— The problem —
Give back exactly the lines from the start of the listing to the line containing "scene.camera = camo", inclusive, and nothing beyond them.

— Source material —

"""

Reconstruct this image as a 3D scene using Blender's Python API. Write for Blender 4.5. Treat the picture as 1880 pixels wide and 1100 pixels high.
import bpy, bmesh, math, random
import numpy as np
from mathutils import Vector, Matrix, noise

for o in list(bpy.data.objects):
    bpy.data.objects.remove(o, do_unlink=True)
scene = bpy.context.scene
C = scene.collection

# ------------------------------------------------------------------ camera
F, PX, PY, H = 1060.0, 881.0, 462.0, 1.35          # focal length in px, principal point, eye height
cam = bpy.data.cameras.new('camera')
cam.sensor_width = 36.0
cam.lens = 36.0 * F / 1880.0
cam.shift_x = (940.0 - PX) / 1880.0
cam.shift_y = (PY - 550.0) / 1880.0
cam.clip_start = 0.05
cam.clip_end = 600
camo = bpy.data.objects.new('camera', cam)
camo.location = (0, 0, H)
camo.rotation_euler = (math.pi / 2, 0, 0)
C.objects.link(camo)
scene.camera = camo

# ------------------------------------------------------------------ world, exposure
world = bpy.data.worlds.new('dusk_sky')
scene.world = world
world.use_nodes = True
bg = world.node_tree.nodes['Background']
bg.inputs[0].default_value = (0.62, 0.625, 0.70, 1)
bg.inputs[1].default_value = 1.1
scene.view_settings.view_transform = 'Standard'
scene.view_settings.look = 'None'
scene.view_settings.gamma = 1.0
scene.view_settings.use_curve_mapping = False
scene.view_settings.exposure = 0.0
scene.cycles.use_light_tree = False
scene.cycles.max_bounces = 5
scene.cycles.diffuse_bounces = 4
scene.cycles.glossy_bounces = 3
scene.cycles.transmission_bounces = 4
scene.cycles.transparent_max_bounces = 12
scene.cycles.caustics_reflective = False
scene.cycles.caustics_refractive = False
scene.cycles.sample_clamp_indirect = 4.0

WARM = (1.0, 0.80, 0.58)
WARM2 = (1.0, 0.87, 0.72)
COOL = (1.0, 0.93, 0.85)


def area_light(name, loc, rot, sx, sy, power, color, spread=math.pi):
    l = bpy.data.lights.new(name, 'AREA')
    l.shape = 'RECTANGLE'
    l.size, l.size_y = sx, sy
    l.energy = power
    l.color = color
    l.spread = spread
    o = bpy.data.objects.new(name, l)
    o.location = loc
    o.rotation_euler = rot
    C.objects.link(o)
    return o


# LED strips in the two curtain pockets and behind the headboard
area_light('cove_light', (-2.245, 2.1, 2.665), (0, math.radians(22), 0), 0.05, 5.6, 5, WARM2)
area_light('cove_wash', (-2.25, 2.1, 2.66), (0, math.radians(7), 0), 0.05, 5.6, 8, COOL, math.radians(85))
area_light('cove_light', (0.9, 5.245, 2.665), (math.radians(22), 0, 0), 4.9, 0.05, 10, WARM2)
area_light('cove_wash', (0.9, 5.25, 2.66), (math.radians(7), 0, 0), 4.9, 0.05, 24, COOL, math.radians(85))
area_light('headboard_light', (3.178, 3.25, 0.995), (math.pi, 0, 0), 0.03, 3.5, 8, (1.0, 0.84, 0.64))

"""

— Solution to the exercise —
Reconstruct this image as a 3D scene using Blender's Python API. Write for Blender 4.5. Treat the picture as 1880 pixels wide and 1100 pixels high.
import bpy, bmesh, math, random
import numpy as np
from mathutils import Vector, Matrix, noise

for o in list(bpy.data.objects):
    bpy.data.objects.remove(o, do_unlink=True)
scene = bpy.context.scene
C = scene.collection

# ------------------------------------------------------------------ camera
F, PX, PY, H = 1060.0, 881.0, 462.0, 1.35          # focal length in px, principal point, eye height
cam = bpy.data.cameras.new('camera')
cam.sensor_width = 36.0
cam.lens = 36.0 * F / 1880.0
cam.shift_x = (940.0 - PX) / 1880.0
cam.shift_y = (PY - 550.0) / 1880.0
cam.clip_start = 0.05
cam.clip_end = 600
camo = bpy.data.objects.new('camera', cam)
camo.location = (0, 0, H)
camo.rotation_euler = (math.pi / 2, 0, 0)
C.objects.link(camo)
scene.camera = camo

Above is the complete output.